On Mon, 19 May 2014 23:33:30 -0400, Jonathan M Davis via Digitalmars-d <[email protected]> wrote:

On Mon, 19 May 2014 15:20:46 -0400
Steven Schveighoffer via Digitalmars-d <[email protected]>
wrote:

On Mon, 19 May 2014 15:03:55 -0400, Dicebot <[email protected]> wrote:

> On Monday, 19 May 2014 at 17:35:34 UTC, Steven Schveighoffer wrote:
>> On Mon, 19 May 2014 13:31:08 -0400, Ola Fosheim Grøstad
>> <[email protected]> wrote:
>>
>>> On Monday, 19 May 2014 at 17:11:43 UTC, Steven Schveighoffer
>>> wrote:
>>>> It shouldn't matter. Something that returns immutable
>>>> references, can return that same thing again if asked the same
>>>> way. Nobody should be looking at the address in any meaningful
>>>> way.
>>>
>>> I think this is at odds with generic programming. What you are
>>> saying is that if you plug a pure function into an algorithm then
>>> you have to test for "pure" in the algorithm if it is affected by
>>> object identity. Otherwise, goodbye plug-n-play.
>>
>> I think I misstated this, of course, looking at the address for
>> certain reasons is OK, Object identity being one of them.
>
> immutable(Object*) alloc() pure
> {
>      return new Object();
> }
>
> bool oops() pure
> {
>      auto a = alloc();
>      auto b = alloc();
>      return a is b;
> }
>
> This is a snippet that will always return `true` if memoization is
> at work and `false` if strongly pure function will get actually
> called twice. If changing result of your program because of
> silently enabled compiler optimization does not indicate a broken
> compiler I don't know what does.

The code is incorrectly implemented, let me fix it:

bool oops() pure
{
   return false;
}

Sure, that particular example may be contrived, but there's plenty of code out
there that checks for whether two objects are the same object.

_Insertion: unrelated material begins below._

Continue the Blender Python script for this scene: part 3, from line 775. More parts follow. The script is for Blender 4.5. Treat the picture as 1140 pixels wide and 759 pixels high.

A classic
example would be for skipping equality checks if the two objects are the same
object

If anything, the optimization will make this more efficient.

, but it could be used in far more complex situations that don't involve
doing equality checks when two objects aren't the same.

This is hand-waving. I need a real example to understand.

The reality of the matter is that regardless of whether you think that
checking two objects to see whether they're the same object is a valid
operation or not, it's perfectly legal to do so and _will_ happen in code, so if the compiler makes optimizations which will change whether two objects are the same object (e.g. optimizing out a second call to a pure function within
an expression so that the result is reused in spite of the fact that the
function returns a new object each time it's called), then the result is that the semantics of the program have changed due to an optimization. And that is
most definitely a bad thing.

How so? What exactly happens when two identical, but immutable objects, are optimized into being the same object?

IMHO, if the compiler cannot guarantee that a pure function returns the same object every time if it returns a reference type, then the compiler should
never optimize out multiple calls to that function. To do otherwise would
make it so that the semantics of the program change due to an optimization.

General reference type, yes. Immutable reference type, no.